Queste le toccanti parole dell’arcivescovo di Palermo, Corrado Lorefice, nell’omelia per le esequie Paolo Taormina, il ventunenne ucciso domenica scorsa nel capoluogo siciliano da Gaetano Maranzano, 28 anni, con un colpo di pistola alla nuca.

“Gli amici di Giobbe – come si legge nella Bibbia – che provano a giustificare la catena di disgrazie cadute addosso al loro povero compagno, mettono in scena una parodia della giustizia, una inutile difesa di Dio, di fronte alla quale Giobbe ricorda loro il rispetto che si deve al dolente: ‘A chi è sfinito è dovuta pietà dagli amici, anche se ha abbandonato il timore di Dio’. E questo rispetto è fatto di prossimità e di silenzio. Nel silenzio proviamo a comprendere una goccia dello strazio di voi genitori, parenti, amici, della città tutta”.

Rivolgendosi ai familiari Lorefice ha detto: “Piango e con voi rivolgo al Signore la domanda terribile che urla nei vostri cuori: perché?
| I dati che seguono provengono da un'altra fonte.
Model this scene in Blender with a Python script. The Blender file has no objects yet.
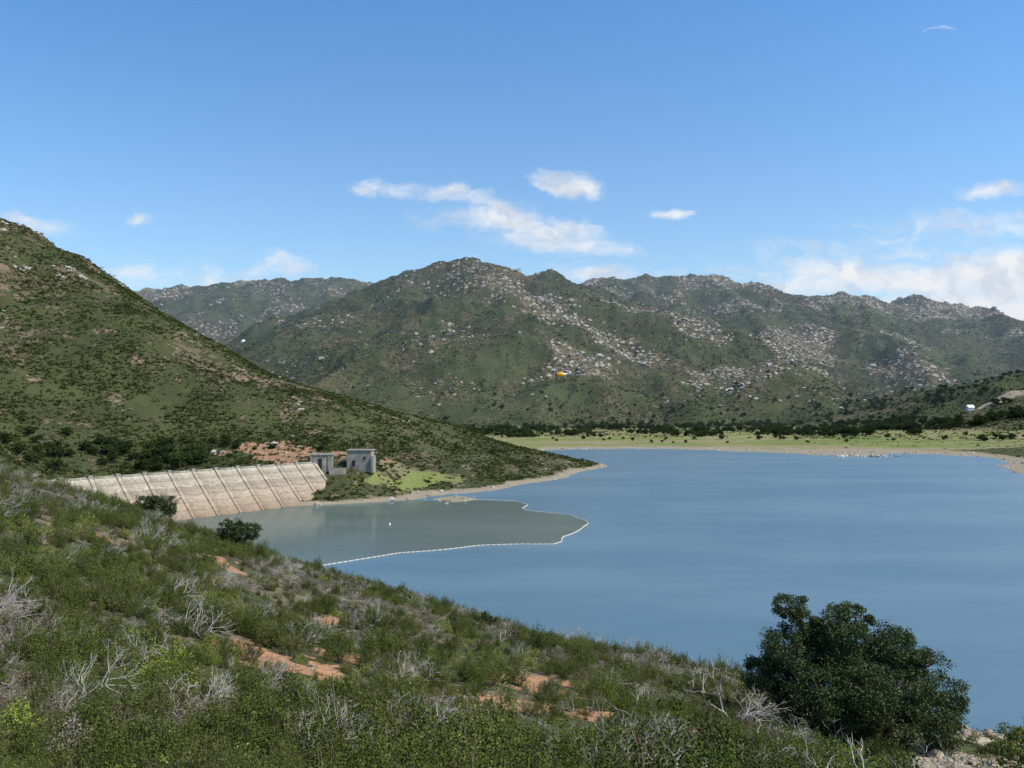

Sono con voi per dirvi che Paolo non è scomparso, non è finito nel nulla, egli vive anche nel cuore di Cristo”.

“Nessuna motivazione rende legittima l’uccisione di un uomo. E piangendo per Paolo – aggiunge l’arcivescovo – piangiamo per tutti i morti, uccisi dalle guerre, dalla mafia, dalla violenza, dal narcisismo delirante, dal culto della forza virile. La giustizia deve fare il proprio corso. Ma scacciamo dal nostro cuore la voglia di uccidere Caino”.

“Come scrivevamo con l’arcivescovo di Monreale, monsignor Gualtiero Isacchi’, ‘non si tratta solamente di presidiare e mettere a soqquadro i quartieri a rischio o i luoghi della movida, bensì di essere presenti tutti e insieme, a cominciare dalle istituzioni civili, militari, scolastiche, religiose, con una politica della cura dei più fragili. Fragili per mancata equa destinazione di lavoro, casa, pane, per accesso alla cultura, per opportunità occupazionali e di crescita umana e spirituale”.